Old School Undead

I guess it was inevitable that zombies would one day move quickly. 

So many kids grow up on video games where everything zips by at a million miles an hour, and I guess this passes for innovation in filmmaking today. 



But going back to the zombie flicks that started them all, George Romero’s Night of the Living Dead and Dawn of the Dead, the undead were always plodders, not Olympians. 
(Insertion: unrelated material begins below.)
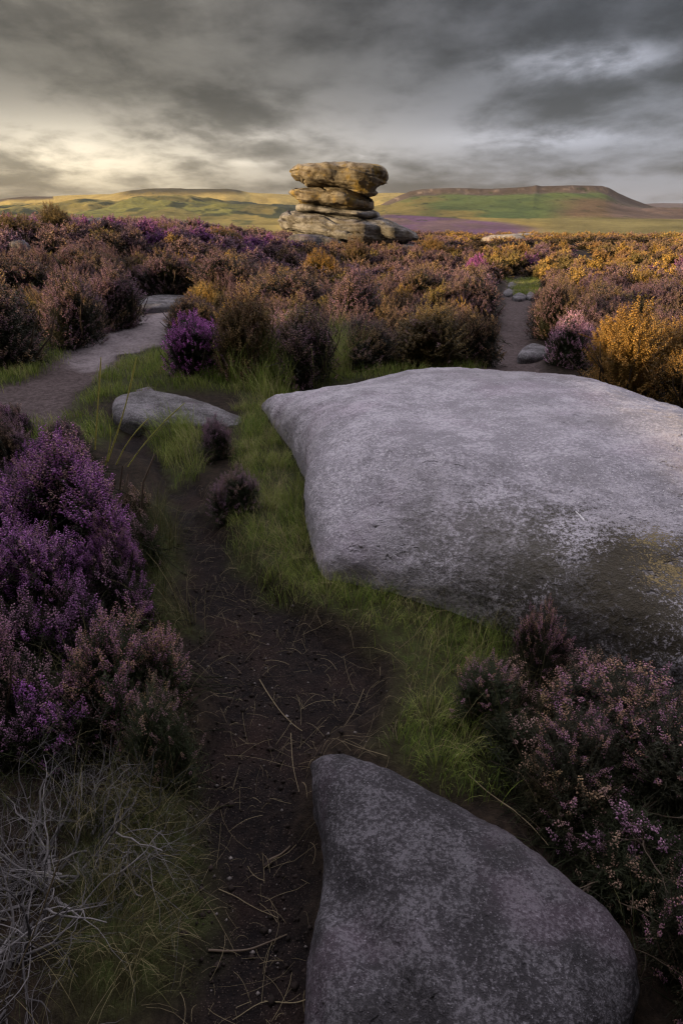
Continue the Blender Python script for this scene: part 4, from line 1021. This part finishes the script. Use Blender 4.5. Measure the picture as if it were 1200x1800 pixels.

Yes, in Romero films, it’s usually people under-estimating zombies for being slow and stupid that does the living in. Like the story of the tortoise and the hare, they think they can get around slow moving zombies easily, yet are ultimately swarmed and devoured.

 

At the recent Hero Complex genre film festival in L.A., Shaun of the Dead was one of the movies screened, and director Edgar Wright and star Simon Pegg gave major praise to Romero, who invented the modern zombie genre back in the ’60s.

 

“We like slow zombies because they’re like lava,” Wright told the L.A. Times, and Pegg said, “That’s what’s made them so beloved, is this weird, eerie ineptness that they have. It makes them sad. It makes them tragic. In Romero’s films, you root for them sometimes.”


Pegg added, “George [Romero] needs to be canonized for what he did,” and Wright also said, “Romero should always be given proper respect for starting that whole thing, which I don’t think he always has.”

 

As gore make-up master Tom Savini once told me, “You’ll never see a fast moving zombie in a Romero film because as far as he’s concerned, they’re dead and would continue to die. They would continue to rot and get weak, they wouldn’t gain super powers. But to keep it more interesting, that’s what they did in the remake of Dawn of the Dead, they made them faster, stronger, and more of a threat.”

 

As Romero himself told Aint-It-Cool-News said of running zombies, “I don’t get it, and I don’t like it. I prefer these plodding, lumbering guys from whom you can easily escape unless you f*ck yourself up somehow and are too stupid to do the right thing. That’s just more fun for me.”

(Kane Hodder told Fangoria that when he took over the role of Jason in the Friday the 13th movies, he also insisted that Jason never runs). 

It’s like the line in GoodFellas: Zombies don’t move slow because zombies don’t have to.